I was watching last night’s Red Sox-Rangers game and as Cliff Lee was retiring hitter after hitter after hitter, I kept thinking to myself, “is this guy really this good?” It wasn’t just the outs, but it was how he was getting them. Four times he retired the side in order in fewer than 10 pitches, which allowed him to enter the ninth inning with a pitch count of 85.
Unfortunately he allowed the tying run in the ninth, which spoiled his chance for a complete game victory, but that outing got me thinking; Cliff Lee doesn’t get enough respect in fantasy baseball these days.
When thinking of the top pitchers in baseball the names Roy Halladay, Tim Lincecum, Felix Hernandez and Adam Wainwright come regularly into the conversation. Then you have the up-and-coming guys like Jon Lester, Ubaldo Jimenez and Josh Johnson knocking on their door.
Where does that leave poor Cliff Lee? He’s only won a Cy Young award and has been the hottest pitching commodity during the last two trade deadlines.

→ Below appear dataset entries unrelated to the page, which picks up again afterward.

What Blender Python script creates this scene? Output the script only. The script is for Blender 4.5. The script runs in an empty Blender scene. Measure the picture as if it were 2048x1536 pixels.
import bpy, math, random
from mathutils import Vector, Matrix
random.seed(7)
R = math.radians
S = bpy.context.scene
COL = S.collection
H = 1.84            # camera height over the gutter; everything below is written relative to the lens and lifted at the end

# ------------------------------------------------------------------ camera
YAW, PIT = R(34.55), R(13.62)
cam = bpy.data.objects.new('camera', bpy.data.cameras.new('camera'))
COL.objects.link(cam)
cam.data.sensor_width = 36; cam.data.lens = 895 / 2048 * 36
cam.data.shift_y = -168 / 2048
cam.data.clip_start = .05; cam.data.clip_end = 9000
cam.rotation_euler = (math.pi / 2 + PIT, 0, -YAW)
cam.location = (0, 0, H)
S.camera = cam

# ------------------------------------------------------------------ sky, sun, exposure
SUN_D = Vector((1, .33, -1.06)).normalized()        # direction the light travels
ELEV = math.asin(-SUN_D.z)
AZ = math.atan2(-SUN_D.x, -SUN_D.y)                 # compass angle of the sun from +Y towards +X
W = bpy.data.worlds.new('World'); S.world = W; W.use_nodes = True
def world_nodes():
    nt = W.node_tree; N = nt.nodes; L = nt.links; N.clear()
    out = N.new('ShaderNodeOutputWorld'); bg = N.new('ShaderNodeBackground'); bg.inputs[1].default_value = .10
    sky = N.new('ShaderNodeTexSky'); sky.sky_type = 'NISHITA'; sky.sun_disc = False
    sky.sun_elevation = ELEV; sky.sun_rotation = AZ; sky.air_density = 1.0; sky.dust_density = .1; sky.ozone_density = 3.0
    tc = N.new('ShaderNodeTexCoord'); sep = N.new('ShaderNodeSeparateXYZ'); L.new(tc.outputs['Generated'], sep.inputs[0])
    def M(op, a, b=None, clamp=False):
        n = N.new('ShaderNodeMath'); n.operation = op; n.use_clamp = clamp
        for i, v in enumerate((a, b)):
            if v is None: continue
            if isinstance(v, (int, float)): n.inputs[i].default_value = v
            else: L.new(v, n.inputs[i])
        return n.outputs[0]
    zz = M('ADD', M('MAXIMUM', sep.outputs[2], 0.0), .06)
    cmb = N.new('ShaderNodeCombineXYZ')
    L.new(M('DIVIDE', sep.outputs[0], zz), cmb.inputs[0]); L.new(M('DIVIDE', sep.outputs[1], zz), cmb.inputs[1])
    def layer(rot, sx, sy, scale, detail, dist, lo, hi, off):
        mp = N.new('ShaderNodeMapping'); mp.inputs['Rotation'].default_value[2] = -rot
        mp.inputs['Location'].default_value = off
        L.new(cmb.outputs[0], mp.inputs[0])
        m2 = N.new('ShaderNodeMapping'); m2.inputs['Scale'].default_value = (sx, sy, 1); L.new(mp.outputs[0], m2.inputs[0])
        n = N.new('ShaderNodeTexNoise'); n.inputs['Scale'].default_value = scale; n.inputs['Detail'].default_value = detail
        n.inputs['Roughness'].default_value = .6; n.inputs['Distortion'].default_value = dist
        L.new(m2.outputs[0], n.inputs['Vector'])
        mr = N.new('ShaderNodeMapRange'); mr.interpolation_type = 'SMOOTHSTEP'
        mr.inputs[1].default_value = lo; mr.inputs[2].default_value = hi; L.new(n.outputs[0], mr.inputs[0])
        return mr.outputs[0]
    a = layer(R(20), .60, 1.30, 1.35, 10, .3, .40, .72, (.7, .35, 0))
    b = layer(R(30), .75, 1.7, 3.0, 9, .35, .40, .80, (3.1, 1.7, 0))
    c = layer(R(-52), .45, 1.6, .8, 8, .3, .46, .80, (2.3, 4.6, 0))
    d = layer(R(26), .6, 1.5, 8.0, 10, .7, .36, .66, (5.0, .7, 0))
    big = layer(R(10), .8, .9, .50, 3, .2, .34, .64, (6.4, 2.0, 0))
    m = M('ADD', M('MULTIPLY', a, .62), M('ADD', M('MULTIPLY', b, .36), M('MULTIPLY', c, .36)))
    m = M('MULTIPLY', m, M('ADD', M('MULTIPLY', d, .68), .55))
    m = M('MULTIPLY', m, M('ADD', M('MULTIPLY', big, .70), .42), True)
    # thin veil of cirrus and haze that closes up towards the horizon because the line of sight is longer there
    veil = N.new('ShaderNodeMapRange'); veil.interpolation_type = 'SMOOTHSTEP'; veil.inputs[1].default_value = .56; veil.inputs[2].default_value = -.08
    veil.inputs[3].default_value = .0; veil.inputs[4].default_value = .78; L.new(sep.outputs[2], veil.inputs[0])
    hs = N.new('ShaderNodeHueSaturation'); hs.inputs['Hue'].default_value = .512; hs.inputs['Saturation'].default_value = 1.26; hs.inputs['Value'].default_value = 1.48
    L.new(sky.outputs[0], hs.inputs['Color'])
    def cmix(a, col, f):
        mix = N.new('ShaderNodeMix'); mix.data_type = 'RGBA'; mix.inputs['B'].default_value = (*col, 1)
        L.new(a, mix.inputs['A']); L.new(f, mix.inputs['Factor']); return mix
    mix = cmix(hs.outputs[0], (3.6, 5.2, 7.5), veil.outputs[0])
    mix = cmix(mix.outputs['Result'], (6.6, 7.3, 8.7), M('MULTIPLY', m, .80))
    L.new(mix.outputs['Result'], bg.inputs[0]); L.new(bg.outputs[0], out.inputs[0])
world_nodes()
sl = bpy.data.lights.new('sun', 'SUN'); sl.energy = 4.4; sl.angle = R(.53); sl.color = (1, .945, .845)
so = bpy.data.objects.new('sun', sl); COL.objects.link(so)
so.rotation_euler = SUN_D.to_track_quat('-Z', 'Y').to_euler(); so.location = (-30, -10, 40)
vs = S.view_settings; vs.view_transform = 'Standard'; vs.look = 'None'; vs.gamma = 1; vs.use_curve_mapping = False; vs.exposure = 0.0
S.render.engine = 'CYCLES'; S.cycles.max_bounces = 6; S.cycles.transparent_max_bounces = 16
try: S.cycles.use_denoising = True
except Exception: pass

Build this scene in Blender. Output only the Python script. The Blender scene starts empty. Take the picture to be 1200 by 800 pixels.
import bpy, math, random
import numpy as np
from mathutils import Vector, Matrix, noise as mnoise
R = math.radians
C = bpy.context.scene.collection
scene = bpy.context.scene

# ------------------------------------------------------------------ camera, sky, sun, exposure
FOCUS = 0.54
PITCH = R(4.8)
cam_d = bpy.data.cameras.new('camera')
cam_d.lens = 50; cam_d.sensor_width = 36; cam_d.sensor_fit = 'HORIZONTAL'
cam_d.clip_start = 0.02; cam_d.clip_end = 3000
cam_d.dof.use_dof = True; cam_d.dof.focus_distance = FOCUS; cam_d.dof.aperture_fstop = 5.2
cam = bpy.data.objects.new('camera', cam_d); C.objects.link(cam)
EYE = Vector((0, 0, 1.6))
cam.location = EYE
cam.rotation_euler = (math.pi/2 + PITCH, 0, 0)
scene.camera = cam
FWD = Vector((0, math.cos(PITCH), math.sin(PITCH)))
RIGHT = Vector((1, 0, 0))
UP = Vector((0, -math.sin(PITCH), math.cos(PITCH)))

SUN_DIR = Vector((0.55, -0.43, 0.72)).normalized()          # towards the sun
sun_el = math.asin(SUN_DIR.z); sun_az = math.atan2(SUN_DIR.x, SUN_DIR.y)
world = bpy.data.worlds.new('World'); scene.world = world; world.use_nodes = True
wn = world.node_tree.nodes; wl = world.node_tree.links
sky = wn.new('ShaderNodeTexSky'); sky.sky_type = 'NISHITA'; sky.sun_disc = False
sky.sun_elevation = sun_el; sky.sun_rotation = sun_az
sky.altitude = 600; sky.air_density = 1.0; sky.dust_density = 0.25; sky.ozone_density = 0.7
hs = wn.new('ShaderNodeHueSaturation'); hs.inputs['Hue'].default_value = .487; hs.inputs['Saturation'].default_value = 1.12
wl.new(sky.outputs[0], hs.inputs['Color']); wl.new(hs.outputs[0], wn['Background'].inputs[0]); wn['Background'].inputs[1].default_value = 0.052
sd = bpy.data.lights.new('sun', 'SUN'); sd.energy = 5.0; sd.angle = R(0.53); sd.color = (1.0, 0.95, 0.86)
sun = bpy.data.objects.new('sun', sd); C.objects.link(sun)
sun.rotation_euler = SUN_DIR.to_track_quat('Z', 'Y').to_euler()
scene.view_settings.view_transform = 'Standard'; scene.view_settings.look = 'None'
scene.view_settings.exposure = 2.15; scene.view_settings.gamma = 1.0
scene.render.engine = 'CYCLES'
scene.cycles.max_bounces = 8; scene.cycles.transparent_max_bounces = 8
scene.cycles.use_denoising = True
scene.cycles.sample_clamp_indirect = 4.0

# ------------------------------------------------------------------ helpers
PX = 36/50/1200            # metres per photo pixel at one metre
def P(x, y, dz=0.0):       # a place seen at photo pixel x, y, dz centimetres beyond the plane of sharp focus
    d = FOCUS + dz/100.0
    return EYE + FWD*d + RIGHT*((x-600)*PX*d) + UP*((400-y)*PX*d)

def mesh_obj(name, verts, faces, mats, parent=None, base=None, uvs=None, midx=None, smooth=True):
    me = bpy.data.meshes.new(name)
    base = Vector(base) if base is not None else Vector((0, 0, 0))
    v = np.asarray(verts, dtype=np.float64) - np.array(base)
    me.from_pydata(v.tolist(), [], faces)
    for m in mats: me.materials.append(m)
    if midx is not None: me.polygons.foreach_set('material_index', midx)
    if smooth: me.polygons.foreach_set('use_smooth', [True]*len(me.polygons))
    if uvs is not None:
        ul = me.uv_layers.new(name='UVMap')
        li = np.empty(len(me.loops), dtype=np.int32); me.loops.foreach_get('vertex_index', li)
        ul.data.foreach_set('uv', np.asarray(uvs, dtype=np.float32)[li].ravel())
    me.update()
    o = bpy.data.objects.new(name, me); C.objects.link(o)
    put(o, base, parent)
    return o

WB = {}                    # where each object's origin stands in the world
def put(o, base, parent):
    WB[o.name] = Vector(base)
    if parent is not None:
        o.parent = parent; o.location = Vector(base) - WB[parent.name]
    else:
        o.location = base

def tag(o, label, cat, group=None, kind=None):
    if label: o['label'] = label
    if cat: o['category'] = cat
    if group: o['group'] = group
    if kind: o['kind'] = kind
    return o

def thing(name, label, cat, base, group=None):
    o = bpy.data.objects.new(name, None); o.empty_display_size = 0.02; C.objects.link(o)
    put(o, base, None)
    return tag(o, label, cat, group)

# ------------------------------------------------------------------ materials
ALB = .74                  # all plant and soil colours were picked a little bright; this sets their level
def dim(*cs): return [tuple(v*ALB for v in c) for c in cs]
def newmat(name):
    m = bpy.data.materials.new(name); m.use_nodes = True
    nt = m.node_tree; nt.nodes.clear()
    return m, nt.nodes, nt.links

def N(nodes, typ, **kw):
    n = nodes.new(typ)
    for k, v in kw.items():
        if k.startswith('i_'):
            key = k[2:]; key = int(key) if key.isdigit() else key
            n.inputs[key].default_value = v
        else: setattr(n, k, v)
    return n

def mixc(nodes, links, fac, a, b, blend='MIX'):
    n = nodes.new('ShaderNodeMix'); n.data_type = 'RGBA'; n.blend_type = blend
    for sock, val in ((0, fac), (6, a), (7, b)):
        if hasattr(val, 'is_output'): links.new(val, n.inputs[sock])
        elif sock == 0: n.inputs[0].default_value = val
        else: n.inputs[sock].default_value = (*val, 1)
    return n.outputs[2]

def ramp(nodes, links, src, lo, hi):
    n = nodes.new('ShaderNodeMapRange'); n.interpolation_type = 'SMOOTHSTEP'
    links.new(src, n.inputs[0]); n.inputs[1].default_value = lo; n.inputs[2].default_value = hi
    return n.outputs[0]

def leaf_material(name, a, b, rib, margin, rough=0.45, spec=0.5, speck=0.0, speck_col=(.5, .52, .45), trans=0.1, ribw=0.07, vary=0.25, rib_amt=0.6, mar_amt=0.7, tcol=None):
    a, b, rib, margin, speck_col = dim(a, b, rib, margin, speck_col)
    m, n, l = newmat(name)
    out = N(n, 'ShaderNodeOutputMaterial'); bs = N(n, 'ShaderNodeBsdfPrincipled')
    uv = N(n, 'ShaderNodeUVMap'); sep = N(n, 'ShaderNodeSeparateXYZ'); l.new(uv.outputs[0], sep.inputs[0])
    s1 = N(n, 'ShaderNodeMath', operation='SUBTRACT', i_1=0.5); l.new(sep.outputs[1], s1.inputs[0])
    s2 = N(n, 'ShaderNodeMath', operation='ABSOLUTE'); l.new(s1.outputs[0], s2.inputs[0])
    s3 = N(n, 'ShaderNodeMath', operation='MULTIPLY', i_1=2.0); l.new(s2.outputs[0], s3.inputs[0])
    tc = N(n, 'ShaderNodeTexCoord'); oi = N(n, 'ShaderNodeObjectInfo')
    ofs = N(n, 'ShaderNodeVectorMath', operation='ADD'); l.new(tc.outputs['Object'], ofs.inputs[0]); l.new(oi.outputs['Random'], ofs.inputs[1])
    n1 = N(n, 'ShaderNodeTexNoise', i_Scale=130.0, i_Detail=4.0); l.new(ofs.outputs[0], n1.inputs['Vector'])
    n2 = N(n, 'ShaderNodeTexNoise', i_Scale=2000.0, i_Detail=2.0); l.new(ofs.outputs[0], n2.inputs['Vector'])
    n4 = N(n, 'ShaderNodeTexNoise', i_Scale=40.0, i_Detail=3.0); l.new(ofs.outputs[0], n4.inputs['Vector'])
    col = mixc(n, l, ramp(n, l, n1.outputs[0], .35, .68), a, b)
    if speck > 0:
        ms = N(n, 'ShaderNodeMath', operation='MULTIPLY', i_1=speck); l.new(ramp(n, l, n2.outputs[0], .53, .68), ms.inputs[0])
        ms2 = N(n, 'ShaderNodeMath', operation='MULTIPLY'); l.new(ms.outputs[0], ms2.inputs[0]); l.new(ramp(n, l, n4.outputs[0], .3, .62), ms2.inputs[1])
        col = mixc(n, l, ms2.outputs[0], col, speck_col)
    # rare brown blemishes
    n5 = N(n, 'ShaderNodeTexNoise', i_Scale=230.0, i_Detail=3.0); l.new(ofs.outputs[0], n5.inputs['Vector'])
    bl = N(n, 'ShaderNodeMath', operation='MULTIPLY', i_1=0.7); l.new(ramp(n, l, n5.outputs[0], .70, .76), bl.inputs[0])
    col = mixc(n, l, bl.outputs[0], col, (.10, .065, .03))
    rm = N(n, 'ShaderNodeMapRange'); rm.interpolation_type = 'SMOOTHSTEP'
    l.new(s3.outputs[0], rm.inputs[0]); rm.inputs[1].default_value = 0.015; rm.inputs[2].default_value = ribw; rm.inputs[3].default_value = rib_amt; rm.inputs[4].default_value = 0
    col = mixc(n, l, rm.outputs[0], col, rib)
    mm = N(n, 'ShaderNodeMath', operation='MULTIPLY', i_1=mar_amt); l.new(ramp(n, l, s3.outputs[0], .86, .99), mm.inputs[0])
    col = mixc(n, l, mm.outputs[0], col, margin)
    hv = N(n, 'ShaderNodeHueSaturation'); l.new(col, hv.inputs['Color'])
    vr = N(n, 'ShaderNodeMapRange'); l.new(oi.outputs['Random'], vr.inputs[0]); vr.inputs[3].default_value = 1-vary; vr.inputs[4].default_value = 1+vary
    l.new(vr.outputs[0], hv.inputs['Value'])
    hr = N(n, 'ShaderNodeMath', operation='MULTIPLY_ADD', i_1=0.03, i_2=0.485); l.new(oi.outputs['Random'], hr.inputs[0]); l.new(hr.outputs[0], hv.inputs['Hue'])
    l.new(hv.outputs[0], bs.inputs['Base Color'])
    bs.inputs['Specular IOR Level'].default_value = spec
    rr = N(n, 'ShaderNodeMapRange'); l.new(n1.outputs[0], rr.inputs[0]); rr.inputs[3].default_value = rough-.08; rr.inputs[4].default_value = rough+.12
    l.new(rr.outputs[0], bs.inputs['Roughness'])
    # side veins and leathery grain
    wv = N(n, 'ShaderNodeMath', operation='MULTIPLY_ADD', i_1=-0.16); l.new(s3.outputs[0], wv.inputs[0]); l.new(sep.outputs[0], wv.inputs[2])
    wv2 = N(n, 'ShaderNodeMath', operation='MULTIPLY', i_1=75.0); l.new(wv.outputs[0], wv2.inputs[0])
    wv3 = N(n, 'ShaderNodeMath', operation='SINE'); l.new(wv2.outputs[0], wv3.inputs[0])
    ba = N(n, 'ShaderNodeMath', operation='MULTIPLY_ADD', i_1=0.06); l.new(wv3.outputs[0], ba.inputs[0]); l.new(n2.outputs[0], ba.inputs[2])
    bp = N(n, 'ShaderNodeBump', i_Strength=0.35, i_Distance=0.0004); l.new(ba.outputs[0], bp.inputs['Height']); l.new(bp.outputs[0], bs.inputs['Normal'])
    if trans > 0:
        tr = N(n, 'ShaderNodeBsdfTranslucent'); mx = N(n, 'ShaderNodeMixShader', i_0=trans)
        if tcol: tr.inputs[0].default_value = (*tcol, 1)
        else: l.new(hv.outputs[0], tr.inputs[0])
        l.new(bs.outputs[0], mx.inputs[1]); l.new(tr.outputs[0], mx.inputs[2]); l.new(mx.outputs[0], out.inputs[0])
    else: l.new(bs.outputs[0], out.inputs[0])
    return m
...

And yet, people don’t seem to give him the credit he deserves, because right now he is arguably the best pitcher in baseball. He has pitched as many complete games as league leader Roy Halladay in five fewer starts and leads the league with a 0.94 WHIP.
On Wednesday, I named him one of the best values among starting pitchers so far in fantasy baseball and keep in mind that he missed all of April with an oblique injury.
A couple of things stand out when you look at Cliff Lee’s peripherals. First, his 13.85 K/BB ratio is off the charts as he bests second place Roy Halladay (6.74 K/BB) by a healthy margin. Cliff Lee is helped by his Brett Saberhagen-like control (7 BB in 121 2/3 IP) and his ability to get ahead of hitters (70 F-strike percentage), which allows him to go deeper into games thus increasing his chance to rack up the wins.
Lee is one of those pitchers that does everything right and while he doesn’t put up gaudy strikeout numbers, the gains in all the other categories make him more valuable than guys like Tim Lincecum, C.C. Sabathia and Felix Hernandez.
For the rest of the season I would rank Lee fifth among starting pitchers behind Adam Wainwright, Ubaldo Jimenez, Roy Halladay and Josh Johnson.